**Request:** Type out the material below exactly.

**Collected material:**

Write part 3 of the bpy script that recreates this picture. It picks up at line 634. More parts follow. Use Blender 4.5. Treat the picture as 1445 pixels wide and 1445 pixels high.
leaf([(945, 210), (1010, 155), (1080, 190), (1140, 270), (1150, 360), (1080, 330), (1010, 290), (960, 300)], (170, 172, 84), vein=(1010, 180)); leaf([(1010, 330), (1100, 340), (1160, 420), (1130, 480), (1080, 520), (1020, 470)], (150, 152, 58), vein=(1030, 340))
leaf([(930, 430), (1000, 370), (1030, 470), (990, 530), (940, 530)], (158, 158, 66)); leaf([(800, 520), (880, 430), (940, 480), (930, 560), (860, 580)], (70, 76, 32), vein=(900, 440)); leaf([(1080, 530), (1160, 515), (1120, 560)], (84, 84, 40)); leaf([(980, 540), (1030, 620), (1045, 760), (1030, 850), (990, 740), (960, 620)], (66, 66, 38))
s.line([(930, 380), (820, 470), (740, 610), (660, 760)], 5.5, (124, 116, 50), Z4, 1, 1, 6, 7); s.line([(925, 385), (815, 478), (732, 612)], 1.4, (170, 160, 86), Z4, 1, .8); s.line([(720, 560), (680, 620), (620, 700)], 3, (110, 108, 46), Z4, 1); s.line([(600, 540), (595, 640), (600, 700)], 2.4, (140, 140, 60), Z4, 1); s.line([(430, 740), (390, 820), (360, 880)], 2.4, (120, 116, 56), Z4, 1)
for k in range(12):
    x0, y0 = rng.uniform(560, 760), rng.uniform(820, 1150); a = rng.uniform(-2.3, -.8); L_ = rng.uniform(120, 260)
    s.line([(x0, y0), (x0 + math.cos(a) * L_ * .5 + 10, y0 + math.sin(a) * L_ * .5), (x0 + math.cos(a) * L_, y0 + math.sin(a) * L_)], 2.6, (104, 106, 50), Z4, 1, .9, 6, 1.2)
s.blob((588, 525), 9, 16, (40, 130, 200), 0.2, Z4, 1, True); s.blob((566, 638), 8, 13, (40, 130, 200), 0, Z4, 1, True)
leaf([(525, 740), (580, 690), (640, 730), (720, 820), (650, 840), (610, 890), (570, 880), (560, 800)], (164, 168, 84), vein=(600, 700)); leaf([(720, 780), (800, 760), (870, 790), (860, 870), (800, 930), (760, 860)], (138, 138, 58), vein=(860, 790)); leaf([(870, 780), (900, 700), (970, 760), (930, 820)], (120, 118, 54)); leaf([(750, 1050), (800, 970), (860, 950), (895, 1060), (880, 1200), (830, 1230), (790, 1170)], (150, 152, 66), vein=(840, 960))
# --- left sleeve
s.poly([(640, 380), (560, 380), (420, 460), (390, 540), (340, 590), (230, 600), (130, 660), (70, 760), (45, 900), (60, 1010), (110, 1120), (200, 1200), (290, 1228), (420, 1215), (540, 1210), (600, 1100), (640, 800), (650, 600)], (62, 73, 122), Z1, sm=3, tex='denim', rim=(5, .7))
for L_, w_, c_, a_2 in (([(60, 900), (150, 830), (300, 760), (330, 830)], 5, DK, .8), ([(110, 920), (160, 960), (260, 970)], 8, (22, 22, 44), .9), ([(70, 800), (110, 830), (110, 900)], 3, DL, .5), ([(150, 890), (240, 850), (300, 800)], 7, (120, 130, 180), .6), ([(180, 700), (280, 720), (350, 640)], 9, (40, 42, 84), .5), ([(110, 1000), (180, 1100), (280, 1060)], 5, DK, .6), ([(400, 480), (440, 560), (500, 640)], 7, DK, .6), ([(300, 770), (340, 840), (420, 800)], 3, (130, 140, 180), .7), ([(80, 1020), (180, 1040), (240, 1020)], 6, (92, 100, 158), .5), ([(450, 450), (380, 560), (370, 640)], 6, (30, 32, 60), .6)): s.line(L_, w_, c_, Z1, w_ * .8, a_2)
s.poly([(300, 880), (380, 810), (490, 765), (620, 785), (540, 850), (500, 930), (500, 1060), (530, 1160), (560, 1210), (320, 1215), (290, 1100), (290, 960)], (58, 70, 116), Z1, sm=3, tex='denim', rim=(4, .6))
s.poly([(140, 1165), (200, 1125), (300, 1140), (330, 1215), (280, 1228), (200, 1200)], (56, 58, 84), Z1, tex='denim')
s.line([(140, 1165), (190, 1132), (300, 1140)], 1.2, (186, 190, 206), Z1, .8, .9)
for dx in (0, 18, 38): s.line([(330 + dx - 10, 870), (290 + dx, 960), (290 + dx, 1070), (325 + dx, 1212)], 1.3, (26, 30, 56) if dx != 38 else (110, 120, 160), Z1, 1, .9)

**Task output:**
Write part 3 of the bpy script that recreates this picture. It picks up at line 634. More parts follow. Use Blender 4.5. Treat the picture as 1445 pixels wide and 1445 pixels high.
leaf([(945, 210), (1010, 155), (1080, 190), (1140, 270), (1150, 360), (1080, 330), (1010, 290), (960, 300)], (170, 172, 84), vein=(1010, 180)); leaf([(1010, 330), (1100, 340), (1160, 420), (1130, 480), (1080, 520), (1020, 470)], (150, 152, 58), vein=(1030, 340))
leaf([(930, 430), (1000, 370), (1030, 470), (990, 530), (940, 530)], (158, 158, 66)); leaf([(800, 520), (880, 430), (940, 480), (930, 560), (860, 580)], (70, 76, 32), vein=(900, 440)); leaf([(1080, 530), (1160, 515), (1120, 560)], (84, 84, 40)); leaf([(980, 540), (1030, 620), (1045, 760), (1030, 850), (990, 740), (960, 620)], (66, 66, 38))
s.line([(930, 380), (820, 470), (740, 610), (660, 760)], 5.5, (124, 116, 50), Z4, 1, 1, 6, 7); s.line([(925, 385), (815, 478), (732, 612)], 1.4, (170, 160, 86), Z4, 1, .8); s.line([(720, 560), (680, 620), (620, 700)], 3, (110, 108, 46), Z4, 1); s.line([(600, 540), (595, 640), (600, 700)], 2.4, (140, 140, 60), Z4, 1); s.line([(430, 740), (390, 820), (360, 880)], 2.4, (120, 116, 56), Z4, 1)
for k in range(12):
    x0, y0 = rng.uniform(560, 760), rng.uniform(820, 1150); a = rng.uniform(-2.3, -.8); L_ = rng.uniform(120, 260)
    s.line([(x0, y0), (x0 + math.cos(a) * L_ * .5 + 10, y0 + math.sin(a) * L_ * .5), (x0 + math.cos(a) * L_, y0 + math.sin(a) * L_)], 2.6, (104, 106, 50), Z4, 1, .9, 6, 1.2)
s.blob((588, 525), 9, 16, (40, 130, 200), 0.2, Z4, 1, True); s.blob((566, 638), 8, 13, (40, 130, 200), 0, Z4, 1, True)
leaf([(525, 740), (580, 690), (640, 730), (720, 820), (650, 840), (610, 890), (570, 880), (560, 800)], (164, 168, 84), vein=(600, 700)); leaf([(720, 780), (800, 760), (870, 790), (860, 870), (800, 930), (760, 860)], (138, 138, 58), vein=(860, 790)); leaf([(870, 780), (900, 700), (970, 760), (930, 820)], (120, 118, 54)); leaf([(750, 1050), (800, 970), (860, 950), (895, 1060), (880, 1200), (830, 1230), (790, 1170)], (150, 152, 66), vein=(840, 960))
# --- left sleeve
s.poly([(640, 380), (560, 380), (420, 460), (390, 540), (340, 590), (230, 600), (130, 660), (70, 760), (45, 900), (60, 1010), (110, 1120), (200, 1200), (290, 1228), (420, 1215), (540, 1210), (600, 1100), (640, 800), (650, 600)], (62, 73, 122), Z1, sm=3, tex='denim', rim=(5, .7))
for L_, w_, c_, a_2 in (([(60, 900), (150, 830), (300, 760), (330, 830)], 5, DK, .8), ([(110, 920), (160, 960), (260, 970)], 8, (22, 22, 44), .9), ([(70, 800), (110, 830), (110, 900)], 3, DL, .5), ([(150, 890), (240, 850), (300, 800)], 7, (120, 130, 180), .6), ([(180, 700), (280, 720), (350, 640)], 9, (40, 42, 84), .5), ([(110, 1000), (180, 1100), (280, 1060)], 5, DK, .6), ([(400, 480), (440, 560), (500, 640)], 7, DK, .6), ([(300, 770), (340, 840), (420, 800)], 3, (130, 140, 180), .7), ([(80, 1020), (180, 1040), (240, 1020)], 6, (92, 100, 158), .5), ([(450, 450), (380, 560), (370, 640)], 6, (30, 32, 60), .6)): s.line(L_, w_, c_, Z1, w_ * .8, a_2)
s.poly([(300, 880), (380, 810), (490, 765), (620, 785), (540, 850), (500, 930), (500, 1060), (530, 1160), (560, 1210), (320, 1215), (290, 1100), (290, 960)], (58, 70, 116), Z1, sm=3, tex='denim', rim=(4, .6))
s.poly([(140, 1165), (200, 1125), (300, 1140), (330, 1215), (280, 1228), (200, 1200)], (56, 58, 84), Z1, tex='denim')
s.line([(140, 1165), (190, 1132), (300, 1140)], 1.2, (186, 190, 206), Z1, .8, .9)
for dx in (0, 18, 38): s.line([(330 + dx - 10, 870), (290 + dx, 960), (290 + dx, 1070), (325 + dx, 1212)], 1.3, (26, 30, 56) if dx != 38 else (110, 120, 160), Z1, 1, .9)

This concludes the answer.